§ TO DO: Count how many lines of the material hold "Python". Respond with that number alone.

§ RECORDS FOR THE TASK:
------------------------------------

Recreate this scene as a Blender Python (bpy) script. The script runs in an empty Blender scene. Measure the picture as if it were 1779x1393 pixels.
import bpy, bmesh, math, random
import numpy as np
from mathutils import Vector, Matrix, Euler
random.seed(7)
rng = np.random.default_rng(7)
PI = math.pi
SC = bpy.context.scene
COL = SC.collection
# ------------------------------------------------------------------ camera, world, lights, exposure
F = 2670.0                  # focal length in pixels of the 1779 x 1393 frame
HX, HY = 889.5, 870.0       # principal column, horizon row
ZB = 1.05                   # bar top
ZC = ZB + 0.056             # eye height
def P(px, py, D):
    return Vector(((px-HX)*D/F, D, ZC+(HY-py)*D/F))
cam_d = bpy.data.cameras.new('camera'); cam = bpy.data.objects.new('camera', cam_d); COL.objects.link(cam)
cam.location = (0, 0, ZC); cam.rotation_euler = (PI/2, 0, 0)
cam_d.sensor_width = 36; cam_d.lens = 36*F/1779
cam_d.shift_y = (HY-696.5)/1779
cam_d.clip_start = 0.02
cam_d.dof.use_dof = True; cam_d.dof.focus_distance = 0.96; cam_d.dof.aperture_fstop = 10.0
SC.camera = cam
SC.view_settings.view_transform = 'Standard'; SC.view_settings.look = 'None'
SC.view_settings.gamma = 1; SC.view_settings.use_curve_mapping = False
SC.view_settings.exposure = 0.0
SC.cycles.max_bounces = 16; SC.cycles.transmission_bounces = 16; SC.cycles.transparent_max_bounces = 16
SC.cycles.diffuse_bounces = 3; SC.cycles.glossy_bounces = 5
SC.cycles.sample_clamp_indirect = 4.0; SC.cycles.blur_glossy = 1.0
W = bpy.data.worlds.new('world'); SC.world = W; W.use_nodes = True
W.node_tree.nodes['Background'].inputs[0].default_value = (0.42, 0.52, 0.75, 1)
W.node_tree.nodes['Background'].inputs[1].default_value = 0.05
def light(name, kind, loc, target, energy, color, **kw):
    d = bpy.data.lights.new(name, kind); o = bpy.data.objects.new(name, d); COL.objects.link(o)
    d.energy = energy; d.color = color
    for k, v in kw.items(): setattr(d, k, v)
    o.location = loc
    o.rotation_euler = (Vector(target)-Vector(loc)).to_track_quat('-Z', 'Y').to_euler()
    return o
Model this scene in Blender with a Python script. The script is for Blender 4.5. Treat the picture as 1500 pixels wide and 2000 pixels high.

------------------------------------

§ SOLUTION: 2